(Scene modeling code data)
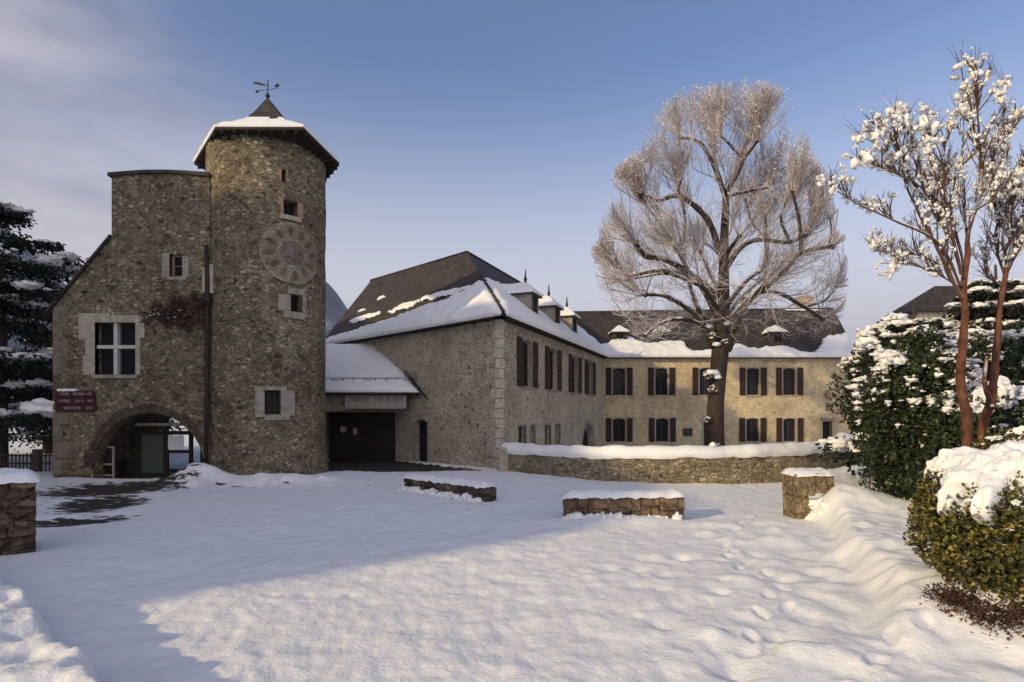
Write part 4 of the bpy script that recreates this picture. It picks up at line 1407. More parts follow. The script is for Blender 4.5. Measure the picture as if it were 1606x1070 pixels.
roof_snow(b, o3, e3, up3, n3, lambda v: 0.0, lambda v: (EF1 - EF0).length + v * (ru - (EF1 - EF0).length) / rv_ + .05, vb3, 3.8, .24, .14, .12, 22.0)
# little streaks of snow lying along the ridge
patch(b, o3, e3, up3, n3, 19, rv_ - .2, 3.5, .25, 0, 2.2, .06)
b.build('roof_snow', M['snow'], fx, True)
slope3 = n3.xy.length / n3.z
for px in (976, 1041, 1228):
    dormer(f3, fu(px), EZ + slope3 * (.8 + .45), 1.0, .95, fx, slope3, .8, .45, False, wallm='wood')
# chimney stub at the ridge end
b = MB(); b.box((23.8, 46.8, CZ + 8.75), (.45, .4, .7)); b.box((23.8, 46.8, CZ + 9.5), (.52, .47, .07)); b.build('chimney', M['render'], fx)
b = MB(); b.blob((23.8, 46.8, CZ + 9.62), (.45, .4, .12), .3, 2, 2); b.build('chimney_snow', M['snow'], fx, True)

# ------------------------------------------------------------------ porch between tower and manor
PY = 27.4
por = thing('porch_building', (-6.3, PY, 0), 'low entrance under a smooth snowy lean-to roof between tower and pale stone house', 'building')
b = MB()
pe0, pe1 = Vector((-10.1, PY, 3.38)), Vector((-4.42, PY, 3.38))
pt0, pt1 = Vector((-11.2, 31.2, 5.95)), Vector((-6.9, 31.0, 5.9))
th = Vector((0, 0, -.14))
b.poly([pe0, pe1, pt1, pt0]); b.poly([pe0 + th, pt0 + th, pt1 + th, pe1 + th]); b.poly([pe0 + th, pe1 + th, pe1, pe0]); b.poly([pe1 + th, pt1 + th, pt1, pe1])
b.build('roof', M['soffit'], por)
op, ep, upp, np_ = plane_axes(pe0, pe1, pt0)
lt = uvof(pt1, op, ep, upp); l0 = uvof(pt0, op, ep, upp); lp_ = (pe1 - pe0).length
b = MB(); roof_snow(b, op, ep, upp, np_, lambda v: v * l0[0] / l0[1], lambda v: lp_ + v * (lt[0] - lp_) / lt[1] - .03, lambda u: 9, l0[1], .20, .12, .12, 31.0)
b.build('roof_snow', M['snow'], por, True)
g = MB()
for k in range(9):
    u = .35 + k * .52
    p = op + ep * u + upp * .62 + np_ * .1
    g.tube([p, p + Vector((0, -.02, .26))], .018, 4)
for dz in (.24, .34):
    g.tube([op + ep * .2 + upp * .62 + Vector((0, 0, dz)), op + ep * (lp_ - .3) + upp * .62 + Vector((0, 0, dz))], .017, 4)
g.build('snow_guard', M['iron'], por)
g = MB(); g.tube([pe0 + Vector((0, -.06, -.1)), pe1 + Vector((0, -.06, -.1))], .07, 6); g.build('gutter', M['pipe'], por, True)
# front wall, doors set back
b = MB()
b.lbox((-9.4, 29.35, 2.35), (-5.3, 29.6, 4.6)); b.lbox((-9.4, PY + .55, 2.45), (-7.75, PY + .75, 3.45)); 
b.build('wall', M['manor'], por)
b = MB(); b.lbox((-10.4, 29.3, -.2), (-5.0, 29.4, 2.4))
for i in range(24): b.lbox((-9.9 + i * .2, 29.285, -.2), (-9.885 + i * .2, 29.3, 2.35))
dd = b.build('door', M['doorwood'], por)
b = MB(); b.lbox((-10.4, PY + .5, -.2), (-9.35, 29.3, 3.2)); b.build('side_wall', M['tower'], por)
b = MB()
a = P(533, 679, 29.28); c = P(544, 668, 29.28); r_ = .17; cc = (a + c) / 2
b.prism([cc + Vector((r_ * math.cos(q * math.pi / 6), -.03, r_ * math.sin(q * math.pi / 6))) for q in range(12)], (0, .02, 0)); b.build('round_plaque', M['board'], por)
b = MB(); a = P(554, 682, 29.27); c = P(560, 671, 29.27); b.lbox((a.x, 29.25, a.z), (c.x, 29.28, c.z)); b.build('notice', M['board'], por)
b = MB(); a = P(556, 692, 29.26); c = P(574, 684, 29.26); b.lbox((a.x, 29.26, a.z), (c.x, 29.282, c.z)); b.build('red_notice', M['redpaint'], por)
b = MB()
a = P(541, 641, PY + .1); c = P(637, 618, PY + .1)
b.lbox((a.x, PY + .1, a.z), (c.x, PY + .2, c.z)); 
sgn = b.build('sign_board', M['board'], por)
rr = random.Random(8)
b = MB()
for (x0, x1) in ((546, 580), (587, 611), (616, 632)):
    x = x0
    while x < x1 - 2:
        w_ = rr.uniform(2.6, 3.6); a = P(x, 630, PY + .1); c = P(x + w_, 622, PY + .1); st = .03
        b.lbox((a.x, PY + .095, a.z), (a.x + st, PY + .1, c.z))
        if rr.random() < .6: b.lbox((c.x - st, PY + .0952, a.z), (c.x, PY + .1, c.z))
        zz = [a.z, (a.z + c.z) / 2, c.z - st]
        for z_ in rr.sample(zz, 2): b.lbox((a.x + st, PY + .0951, z_), (c.x - st, PY + .1, z_ + st))
        x += w_ + 1.2
b.build('lettering', M['letter'], sgn)
b = MB()
vdn = ff1.n
for k in range(1):
    # dark flashing where the porch roof meets the manor wall
    b.prism([pe1 + Vector((.05, 0, .12)), pt1 + Vector((.0, 0, .25)), pt1 + Vector((.4, 0, .0)), pe1 + Vector((.75, .1, -.75))], vdn * .1)
b.build('verge_flashing', M['soffit'], por)

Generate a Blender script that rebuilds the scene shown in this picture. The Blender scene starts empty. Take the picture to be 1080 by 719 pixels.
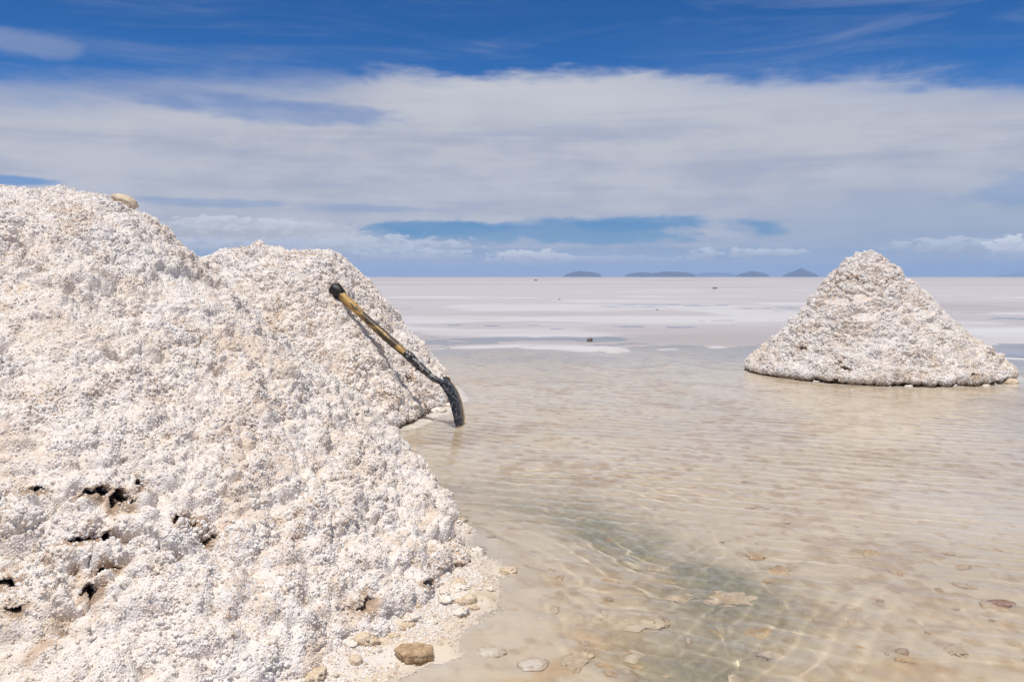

EXERCISE DIRECTIONS >> From the listing above, print every entry precisely and drop the pictures.

ANSWER TO THE PROBLEM >>
Write part 4 of the bpy script that recreates this picture. It picks up at line 1407. More parts follow. The script is for Blender 4.5. Measure the picture as if it were 1606x1070 pixels.
roof_snow(b, o3, e3, up3, n3, lambda v: 0.0, lambda v: (EF1 - EF0).length + v * (ru - (EF1 - EF0).length) / rv_ + .05, vb3, 3.8, .24, .14, .12, 22.0)
# little streaks of snow lying along the ridge
patch(b, o3, e3, up3, n3, 19, rv_ - .2, 3.5, .25, 0, 2.2, .06)
b.build('roof_snow', M['snow'], fx, True)
slope3 = n3.xy.length / n3.z
for px in (976, 1041, 1228):
    dormer(f3, fu(px), EZ + slope3 * (.8 + .45), 1.0, .95, fx, slope3, .8, .45, False, wallm='wood')
# chimney stub at the ridge end
b = MB(); b.box((23.8, 46.8, CZ + 8.75), (.45, .4, .7)); b.box((23.8, 46.8, CZ + 9.5), (.52, .47, .07)); b.build('chimney', M['render'], fx)
b = MB(); b.blob((23.8, 46.8, CZ + 9.62), (.45, .4, .12), .3, 2, 2); b.build('chimney_snow', M['snow'], fx, True)

# ------------------------------------------------------------------ porch between tower and manor
PY = 27.4
por = thing('porch_building', (-6.3, PY, 0), 'low entrance under a smooth snowy lean-to roof between tower and pale stone house', 'building')
b = MB()
pe0, pe1 = Vector((-10.1, PY, 3.38)), Vector((-4.42, PY, 3.38))
pt0, pt1 = Vector((-11.2, 31.2, 5.95)), Vector((-6.9, 31.0, 5.9))
th = Vector((0, 0, -.14))
b.poly([pe0, pe1, pt1, pt0]); b.poly([pe0 + th, pt0 + th, pt1 + th, pe1 + th]); b.poly([pe0 + th, pe1 + th, pe1, pe0]); b.poly([pe1 + th, pt1 + th, pt1, pe1])
b.build('roof', M['soffit'], por)
op, ep, upp, np_ = plane_axes(pe0, pe1, pt0)
lt = uvof(pt1, op, ep, upp); l0 = uvof(pt0, op, ep, upp); lp_ = (pe1 - pe0).length
b = MB(); roof_snow(b, op, ep, upp, np_, lambda v: v * l0[0] / l0[1], lambda v: lp_ + v * (lt[0] - lp_) / lt[1] - .03, lambda u: 9, l0[1], .20, .12, .12, 31.0)
b.build('roof_snow', M['snow'], por, True)
g = MB()
for k in range(9):
    u = .35 + k * .52
    p = op + ep * u + upp * .62 + np_ * .1
    g.tube([p, p + Vector((0, -.02, .26))], .018, 4)
for dz in (.24, .34):
    g.tube([op + ep * .2 + upp * .62 + Vector((0, 0, dz)), op + ep * (lp_ - .3) + upp * .62 + Vector((0, 0, dz))], .017, 4)
g.build('snow_guard', M['iron'], por)
g = MB(); g.tube([pe0 + Vector((0, -.06, -.1)), pe1 + Vector((0, -.06, -.1))], .07, 6); g.build('gutter', M['pipe'], por, True)
# front wall, doors set back
b = MB()
b.lbox((-9.4, 29.35, 2.35), (-5.3, 29.6, 4.6)); b.lbox((-9.4, PY + .55, 2.45), (-7.75, PY + .75, 3.45)); 
b.build('wall', M['manor'], por)
b = MB(); b.lbox((-10.4, 29.3, -.2), (-5.0, 29.4, 2.4))
for i in range(24): b.lbox((-9.9 + i * .2, 29.285, -.2), (-9.885 + i * .2, 29.3, 2.35))
dd = b.build('door', M['doorwood'], por)
b = MB(); b.lbox((-10.4, PY + .5, -.2), (-9.35, 29.3, 3.2)); b.build('side_wall', M['tower'], por)
b = MB()
a = P(533, 679, 29.28); c = P(544, 668, 29.28); r_ = .17; cc = (a + c) / 2
b.prism([cc + Vector((r_ * math.cos(q * math.pi / 6), -.03, r_ * math.sin(q * math.pi / 6))) for q in range(12)], (0, .02, 0)); b.build('round_plaque', M['board'], por)
b = MB(); a = P(554, 682, 29.27); c = P(560, 671, 29.27); b.lbox((a.x, 29.25, a.z), (c.x, 29.28, c.z)); b.build('notice', M['board'], por)
b = MB(); a = P(556, 692, 29.26); c = P(574, 684, 29.26); b.lbox((a.x, 29.26, a.z), (c.x, 29.282, c.z)); b.build('red_notice', M['redpaint'], por)
b = MB()
a = P(541, 641, PY + .1); c = P(637, 618, PY + .1)
b.lbox((a.x, PY + .1, a.z), (c.x, PY + .2, c.z)); 
sgn = b.build('sign_board', M['board'], por)
rr = random.Random(8)
b = MB()
for (x0, x1) in ((546, 580), (587, 611), (616, 632)):
    x = x0
    while x < x1 - 2:
        w_ = rr.uniform(2.6, 3.6); a = P(x, 630, PY + .1); c = P(x + w_, 622, PY + .1); st = .03
        b.lbox((a.x, PY + .095, a.z), (a.x + st, PY + .1, c.z))
        if rr.random() < .6: b.lbox((c.x - st, PY + .0952, a.z), (c.x, PY + .1, c.z))
        zz = [a.z, (a.z + c.z) / 2, c.z - st]
        for z_ in rr.sample(zz, 2): b.lbox((a.x + st, PY + .0951, z_), (c.x - st, PY + .1, z_ + st))
        x += w_ + 1.2
b.build('lettering', M['letter'], sgn)
b = MB()
vdn = ff1.n
for k in range(1):
    # dark flashing where the porch roof meets the manor wall
    b.prism([pe1 + Vector((.05, 0, .12)), pt1 + Vector((.0, 0, .25)), pt1 + Vector((.4, 0, .0)), pe1 + Vector((.75, .1, -.75))], vdn * .1)
b.build('verge_flashing', M['soffit'], por)

Generate a Blender script that rebuilds the scene shown in this picture. The Blender scene starts empty. Take the picture to be 1080 by 719 pixels.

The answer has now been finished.